Likewise, the CFPB’s Qualified Mortgage safe harbor from the Dodd-Frank Act’s ability-to-repay requirement will disappear if the CFPB is unconstitutional, triggering immediate liability on lenders’ warranties to investors that the mortgages they sold them were qualified mortgages. Every bank that charges an overdraft fee will suddenly be breaking the law, because overdraft fees are exempted from cost of credit disclosures by virtue of CFPB regulation.

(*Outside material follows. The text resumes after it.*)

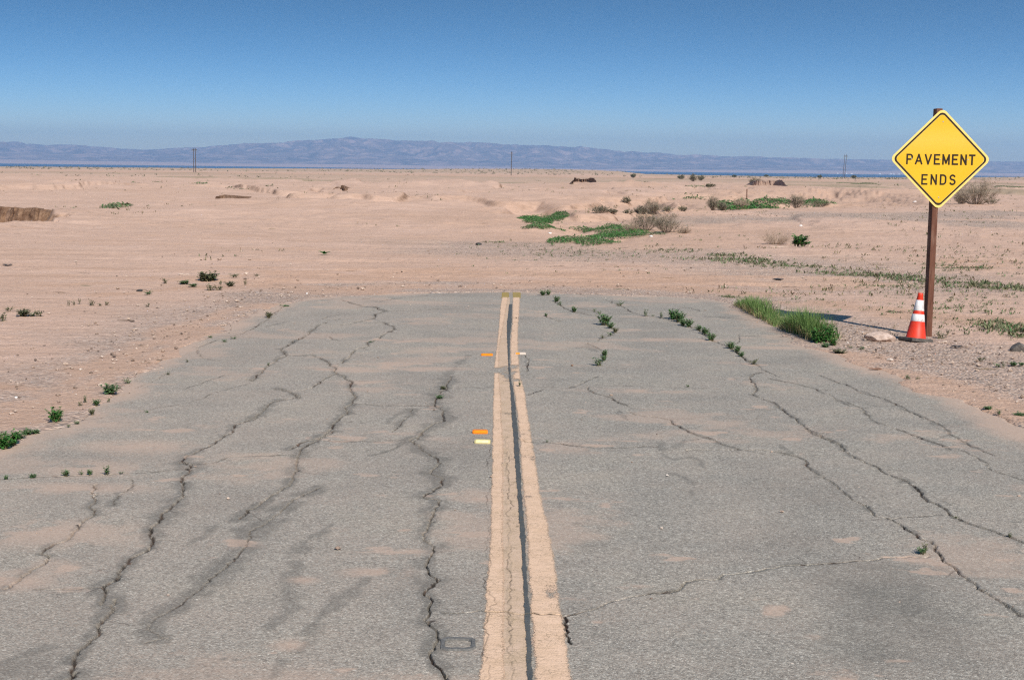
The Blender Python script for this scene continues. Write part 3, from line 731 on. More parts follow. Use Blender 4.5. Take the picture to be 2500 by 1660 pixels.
    for fr, w, sw, pl in CRK:
        g = flat(zc(*fr, pl))
        dist = float(np.mean(g[:, 1]))
        j = jag([tuple(p) for p in g], 0.14 + 0.004 * dist, 0.010 + 0.0006 * dist, r)
        j = jag(j, 0.022 + 0.002 * dist, 0.0055 + 0.0002 * dist, r)
        if w > 0:
            raster(crack, j, w * (.62 if w > .01 else .85), 1.0, 0.45, 0.85, r, broken=True)
            raster(deep, j, w * .8, min(1, w / .012), 0.6, 0.2, r)
        if w >= .009:
            for a_, b_ in zip(j[::9], j[4::9]):
                if r.random() < .42:
                    th = math.atan2(b_[1] - a_[1], b_[0] - a_[0]) + r.choice([-1, 1]) * r.uniform(.5, 1.5)
                    ln = r.uniform(.05, .20) * (1 + dist * .04)
                    br_ = jag([a_, (a_[0] + math.cos(th) * ln, a_[1] + math.sin(th) * ln)], .025, .006, r)
                    raster(crack, br_, .0045, .8, .5, .6, r)
                if r.random() < .5:
                    # a chip broken out of the lip
                    c_ = (a_[0] + r.normal(0, .006), a_[1] + r.normal(0, .006))
                    raster(crack, [c_, (c_[0] + r.normal(0, .012), c_[1] + r.normal(0, .018))], w * r.uniform(.8, 1.7), .9, .4, .3, r)
                    raster(deep, [c_, (c_[0] + .005, c_[1] + .005)], w * 1.4, .8, .5)
        if sw > 0:
            sg_ = jag([tuple(p) for p in g], .10, .012, r)
            raster(stain, sg_, sw * .74, 0.54 if w > 0 else 0.42, 0.75, 0.7, r, nf=sw * .9)
    # the broad oily patch on the right lane, a few drips, the old marker's ring of tar
    for (cx, cy), rx, ry, k in [(flat([(2180, 1470)])[0], .42, .9, .45), (flat([(2130, 1580)])[0], .34, .4, .42), (flat([(2330, 1390)])[0], .25, .25, .3), (flat([(1420, 1325)])[0], .25, .3, .25), (flat([(1406, 1278)])[0], .03, .04, .6), (flat([(545, 1610)])[0], .02, .02, .9), (flat([(575, 1611)])[0], .03, .02, .7), (flat([(40, 1640)])[0], .2, .3, .35)]:
        e = ((X - cx) / rx) ** 2 + ((Y - cy) / ry) ** 2
        stain = np.maximum(stain, k * np.exp(-e) * (0.6 + .8 * fbm(X * 6, Y * 6, 8, 3)))
    # sand on the asphalt: thick at the margins, thin drifts elsewhere
    sd = poly_sd(X, Y, ROAD)
    ed = sd + (fbm(X * 1.6, Y * 1.2, 61, 6, .6) - .5) * .8
    sand = 0.95 * (1 - ss(-0.05, 0.46, ed))
    side = ss(1.2, 3.8, np.abs(X + 0.2)) * (X < 0) + 0.6 * ss(1.5, 3.8, X)
    drift = fbm(X * 0.75, Y * 1.1, 64, 6, 0.6)
    sand = np.maximum(sand, ss(0.55, 0.72, drift + 0.05 * side + 0.05 * ss(10, 22, Y)) * 0.55)
    sp = fbm(X * 3.0, Y * 5.0, 68, 4)
    sand = np.maximum(sand, ss(0.68, 0.76, sp) * 0.8 * ss(.42, .55, drift))
    for (a, b), rx, ry in [((920, 1395), .22, .14), ((1005, 1345), .12, .06), ((715, 1575), .12, .10), ((215, 1145), .5, .35), ((100, 1300), .7, .4), ((180, 1190), .6, .2), ((1900, 850), .8, .2), ((1620, 830), 1.2, .25), ((330, 1090), .6, .3), ((30, 1420), .3, .2), ((740, 1415), .1, .08), ((910, 935), .5, .2), ((840, 900), .5, .2), ((1050, 900), .6, .2), ((1560, 955), .7, .15), ((880, 905), .4, .2), ((220, 1035), .5, .4)]:
        cx, cy = flat([(a, b)])[0]
        e = ((X - cx) / rx) ** 2 + ((Y - cy) / ry) ** 2
        sand = np.maximum(sand, 0.8 * np.exp(-e) * ss(.3, .6, fbm(X * 5, Y * 5, 66, 4) + .12))
    stain *= 1 - 0.6 * sand
    # relief
    Z = (fbm(X * .8, Y * .8, 51, 3) - .5) * 0.016 - 0.022 * np.clip(deep, 0, 1) + 0.003 * stain
    out = ss(0.02, -0.25, -ed * -1) if False else ss(0.0, 0.22, -(sd + (fbm(X * 4, Y * 4, 62, 4) - .5) * .28))
    Z = Z - 0.09 * out
    keep = sd > -0.45
    V = np.stack([X, Y, Z], -1).reshape(-1, 3)
    q = grid_quads(len(ys), len(xs))
    kq = keep[:-1, :-1] & keep[1:, 1:] & keep[:-1, 1:] & keep[1:, :-1]
    quads = q[kq]
    cols = np.stack([np.clip(crack, 0, 1), np.clip(stain, 0, 1), np.clip(sand, 0, 1)], -1).reshape(-1, 3)
    used = np.zeros(len(V), bool); used[quads.ravel()] = True
    idx = np.cumsum(used) - 1
    road = link('road', big_mesh('road', V[used], idx[quads], M['road'], cols[used], 'wear'))
    tag(road, kind='structure')

    # ---- painted stripes, laid over the asphalt's own relief
    def edge(pts):
        g = flat(pts); o = np.argsort(g[:, 1])
        return np.interp(ys, g[o, 1], g[o, 0])[:, None]
    bl = edge(zc(*Z4, [(905, 230), (885, 400), (882, 520), (888, 620), (893, 760), (900, 900), (915, 1050), (925, 1250), (940, 1450)]) + zc(*Z2, [(1170, 200), (1185, 400), (1195, 560), (1205, 700), (1213, 850), (1222, 1000), (1230, 1200), (1238, 1400), (1243, 1567)]))
    br = edge(zc(*Z4, [(938, 230), (935, 400), (922, 520), (918, 600), (918, 760), (930, 900), (955, 1050), (980, 1250), (1000, 1450)]) + zc(*Z2, [(1210, 200), (1225, 400), (1240, 560), (1250, 700), (1254, 850), (1264, 1000), (1278, 1200), (1290, 1400), (1295, 1567)]))
    ll = edge([(a * D2P, b * D2P) for a, b in [(1095, 1568), (1108, 1420), (1122, 1250), (1129, 1050), (1132, 930), (1135, 850), (1145, 770), (1152, 700), (1156, 685)]])
    lr = edge(zc(*Z4, [(912, 170), (895, 300), (870, 450), (842, 620), (838, 760), (842, 900), (855, 1000), (868, 1150), (872, 1300), (890, 1500)]) + zc(*Z2, [(1130, 400), (1135, 700), (1145, 1000), (1150, 1567)]))
    rr = edge(zc(*Z4, [(1015, 170), (1010, 300), (1000, 480), (1000, 620), (1010, 760), (1025, 900), (1060, 1000), (1090, 1200), (1120, 1370), (1140, 1500)]) + zc(*Z2, [(1320, 200), (1350, 400), (1400, 600), (1430, 760), (1460, 930), (1480, 1100), (1510, 1250), (1530, 1400), (1560, 1567)]))
    yE = flat(zc(*Z4, [(900, 170)]))[0, 1]; yB = flat(zc(*Z4, [(900, 232)]))[0, 1]; yM = flat(zc(*Z4, [(900, 122)]))[0, 1]
    n1 = (fbm(X * 25, Y * 12, 77, 4) - .5) * 0.014
    n2 = (fbm(X * 9, Y * 9, 78, 3) - .5) * 0.02
    def stripe(name, a, b, y1, mat, dz, worn_edge, label, y0=-8.0, soft=0.035):
        inm = np.minimum(X - a, b - X) + n1 + n2 * worn_edge
        mk = (inm > 0) & (Y < y1 + n1 * 3) & (Y > y0)
        wear = 1 - ss(0.0, soft, inm)
        wear = np.maximum(wear, ss(.66, .86, fbm(X * 4, Y * 2.5, 79, 5)) * .5)
        c = np.stack([np.clip(crack, 0, 1), np.clip(stain, 0, 1), wear], -1).reshape(-1, 3)
        k = mk[:-1, :-1] & mk[1:, 1:] & mk[:-1, 1:] & mk[1:, :-1]
        qq = q[k]
        u = np.zeros(len(V), bool); u[qq.ravel()] = True
        ix = np.cumsum(u) - 1
        VV = V[u].copy(); VV[:, 2] += dz
        o = link(name, big_mesh(name, VV, ix[qq], mat, c[u], 'wear'), road)
        o['label'] = label
    stripe('faded_stripe', lr - .05, bl + .02, yE, M['faded'], .0020, 1.0, 'faded cream strip between the yellow line and the black line', soft=.008)
    #stripe('old_stripe', ll - .055, ll + .03, yE, M['faded'], .0016, 2.0, 'worn ghost of older paint along the left yellow line', soft=.06)
    #stripe('old_stripe', rr - .03, rr + .075, yE, M['faded'], .0016, 2.0, 'worn ghost of older paint along the right yellow line', soft=.09)
    stripe('mustard_stripe', ll - .02, bl + .02, yM, M['mustard'], .0010, 1.0, 'old mustard paint showing at the far left end of the line', y0=yE - .3)
    stripe('mustard_stripe', br - .02, rr + .02, yM, M['mustard'], .0010, 1.0, 'old mustard paint showing at the far right end of the line', y0=yE - .3)
    stripe('yellow_line', ll - .012, lr, yE, M['yellow'], .0034, .6, 'left pale yellow centre line, worn and cracked', soft=.05)
    stripe('yellow_line', br - .035, rr + .02, yE, M['yellow'], .0034, .6, 'right pale yellow centre line with a ragged edge', soft=.06)
    stripe('black_line', bl, br, yB, M['black'], .0052, .4, 'thin black stripe between the two yellow lines', soft=.012)
    return None
build_road()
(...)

While I agree with Adam that a large part of the consumer financial services industry should be careful not to throw out the baby with the bath water, there is a path forward which could result in saving the CFPB and the regs (other than the Payday Loan Rule) which it has promulgated during its more than 11 year life. One obvious way to accomplish that is for the Supreme Court to affirm the Fifth Circuit, but make its order prospective only. As it has done on other occasions in the past, it probably would stay its mandate for some reasonable period of time to allow Congress to correct the funding problem. While I don’t have a great deal of confidence in Congress, I think that there would be strong bipartisan support to retain the CFPB and most, if not all, of its regs and enforcement actions, as long as Dodd-Frank is amended to require funding by Congressional appropriations and governance by a 5-member Board of Directors instead of a single director. Hopefully, however, part of that process, Congress might very well overturn some of the numerous opinions, circulars, policy statements, etc. which are not full-blown regs.  As readers of this blog know, I have been very critical of Director Chopra’s penchant for issuing unanticipated and controversial “guidance” by fiat rather than by rule making pursuant to the Administrative Procedures Act. One of the most egregious examples of that was his amendment of the UDAAP Exam Manual to broaden the definition of the “unfairness” prong to include discrimination (including disparate impact) in a manner that goes well beyond the reach of the Equal Credit Opportunity Act and the Federal Fair Housing Act. This spawned a lawsuit against the CFPB challenging the action by the U.S. Chamber of Commerce and bank trade associations.